▸ Entries
▬▬▬

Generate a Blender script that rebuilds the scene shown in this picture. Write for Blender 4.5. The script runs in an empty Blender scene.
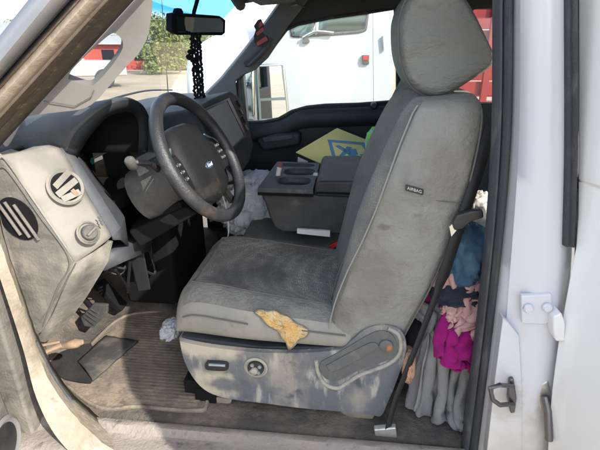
import bpy, bmesh, math, random
from mathutils import Vector, Matrix, noise as mnoise
from mathutils.geometry import tessellate_polygon
R = math.radians
V = Vector
random.seed(7)
scene = bpy.context.scene
col = scene.collection

# ------------------------------------------------------------------ camera
FPX, PITCH, YAW = 440.0, R(22), R(6)
CAM = V((0, 0, 1.68))
cF = V((-math.sin(YAW) * math.cos(PITCH), math.cos(YAW) * math.cos(PITCH), -math.sin(PITCH)))
cR = V((math.cos(YAW), math.sin(YAW), 0))
cU = cR.cross(cF)
cd = bpy.data.cameras.new('camera'); co = bpy.data.objects.new('camera', cd); col.objects.link(co)
cd.sensor_width = 36; cd.lens = 36 * FPX / 600; cd.clip_start = .02; cd.clip_end = 2000
co.matrix_world = Matrix(((cR.x, cU.x, -cF.x, CAM.x), (cR.y, cU.y, -cF.y, CAM.y), (cR.z, cU.z, -cF.z, CAM.z), (0, 0, 0, 1)))
scene.camera = co


def ray(px, py): return cF + cR * ((px - 300) / FPX) + cU * ((225 - py) / FPX)
def at(px, py, y):                       # measured photo point at a given distance across the truck
    d = ray(px, py); return CAM + d * (y / d.y)
def atz(px, py, z):
    d = ray(px, py); return CAM + d * ((z - CAM.z) / d.z)
def atx(px, py, x):
    d = ray(px, py); return CAM + d * (x / d.x)
def atpl(px, py, p0, n):
    d = ray(px, py); return CAM + d * ((V(p0) - CAM).dot(n) / d.dot(n))
def ats(pts, y): return [at(a, b, y) for a, b in pts]


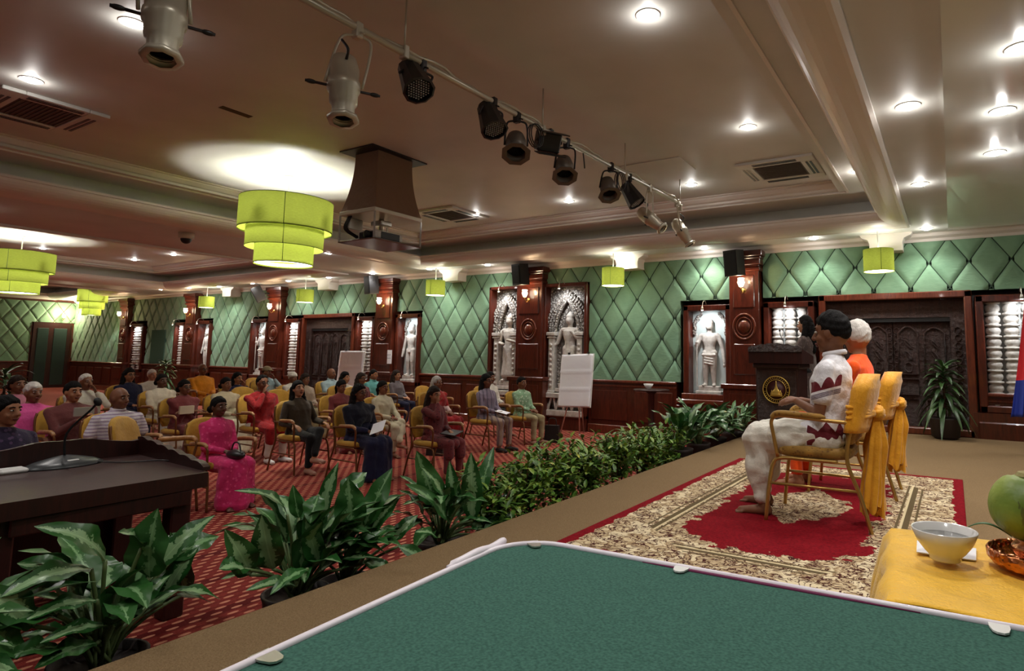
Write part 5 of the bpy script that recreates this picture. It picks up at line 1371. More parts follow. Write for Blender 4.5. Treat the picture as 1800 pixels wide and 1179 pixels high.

▬▬▬

▸ Set exercise
Copy all lines in the listing above where the string "that" appears.

▸ Correct output
Generate a Blender script that rebuilds the scene shown in this picture. Write for Blender 4.5. The script runs in an empty Blender scene.
Write part 5 of the bpy script that recreates this picture. It picks up at line 1371. More parts follow. Write for Blender 4.5. Treat the picture as 1800 pixels wide and 1179 pixels high.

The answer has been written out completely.